Searching for the Small

September 9th, 2008 § 0 comments

When Gregory used to say, “think big” he did not always mean literally, generally he was referring to a concept, idea, or initial interest, but most often it was accompanied by an expectation that as the idea grew so would the image—great ideas are looming in stature, he seemed to say. Though being forced away from a comfortable size was a necessary conclusion to my thesis, I still look for the place of small work in the contemporary art museums and the various galleries that now surround me. I wonder who manages to make small work and how they get away with it. Partly from a deep attachment to, and a convinced importance of, smaller images, and partly because they are so scarce. While at the art fairs in Miami Beach last December I noticed, at Basel most of all, there were very few images that spanned less than two feet. Though there is a relation between monetary value and size, there also seems to be an aesthetic and intellectual shift away from smaller works. Money and technology must be prominently responsible, but I would still argue that a different source of dislike for the small exists—one I feel is more significant as a viewer, and not as a buyer, of images. It goes back to the idea that grand ideas are grandly scaled, one that is almost as archaic as containing a painting within a gaudy, gold frame. With art institutions favoring “ambitious” ideas, and with the art market catering to large photographs of ambitious ideas, it is no wonder small images of “ordinary” things are far less popular.

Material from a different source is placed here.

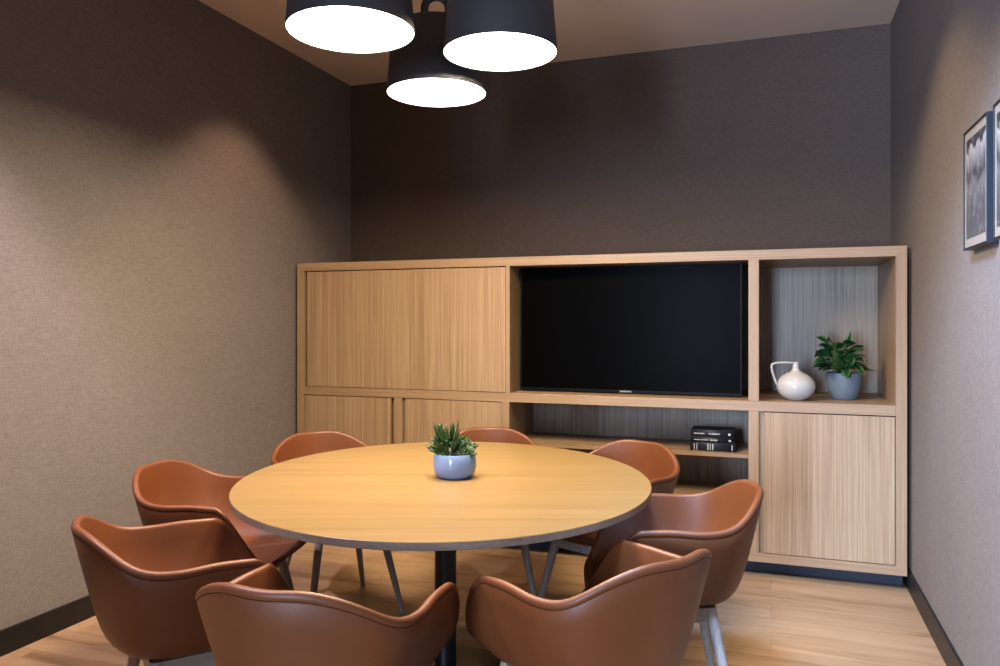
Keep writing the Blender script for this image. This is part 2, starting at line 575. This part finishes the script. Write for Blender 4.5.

The first small images I found somewhat recently belonged to Philip-Lorca diCorcia. In a show filled with large, glossy photographs of male prostitutes and pole dancers, hidden cameras and self-absorbed New Yorkers, it was his piece, 1,000 Polaroids, that I enjoyed most. The whole experience was interesting, as though he actually thought about the images and their presentation. A slide projector looped with his narration flipped through the images in a semi-dark space. Sitting on a bench, I listened to him talk about quantity and its lack of meaning in the face of the digital, and his sense of accomplishment in producing 1,000 Polaroids. What I liked about them was the sort of mental editing they elicited in their viewers, as they flashed by some were gorgeous, some were completely ordinary, some seemed like snapshots, and all were impressions. His eye and his surroundings were presented succinctly through what seemed like an excess of images—they reflected his own sense of wonder. What does my life look like, I thought to myself, would it have trees like that, people like that, places so boring and places so lovely? Next to the projection were the images themselves, lined up in rows and leaning against the wall. Wrapping around the corner, they were impossible to see at once, and impossible to see one at a time. They self-edited themselves into batches as your eye roved the space, a color or a gesture would catch you and pull you close, and the specificity pushed you back again to looking in rows, groups, and sections. I left reassured that small works can still find a place, even if it is stuck in a corner behind larger prints.

Philip-Lorca diCorcia

The latest and last show of smaller works was surprisingly at the Whitney, my least favorite place to visit in the city but who, grudgingly, puts together (on occasion) some mismatched and somewhat worthwhile exhibitions—even then it is not always worth braving the upper east side residents. My favorite room there, in fact the only space that seems to make any kind of architectural sense, is a small room with glass doors only accessible from the back stairs of the permanent collection. This time they were showing Mapplethorpe’s black & white Polaroids. There was a bit of what I expected, and I unfortunately did not have time to warn the Fossil, but those that were not of couples were quite captivating. I was struck by how beautiful and plain they were, how simple and yet complicated the imagery was, and how moving these paradoxes were. The scenes were simple—flowers on a pillow, shadows and reflections, objects resting—and yet they resonated more deeply than his controversial images dealing with sexuality. From an artist I know so well and have never really liked, I wish I had seen these images before. They were nostalgic as they reminded me of images I used to make, in essence not in particulars. Here again I was happily surprised to find smaller works, both literally and metaphorically, even though they still seem to lurk in the shadow of other images.

Mapplethorpe

Though I feel inspired again towards defying the rules of the rule-makers, I now have to rethink how smaller images can be used in my own body of work. I wonder if you have to follow the rules for a while before you can break them, or if I am back to, you can make it just don’t show it.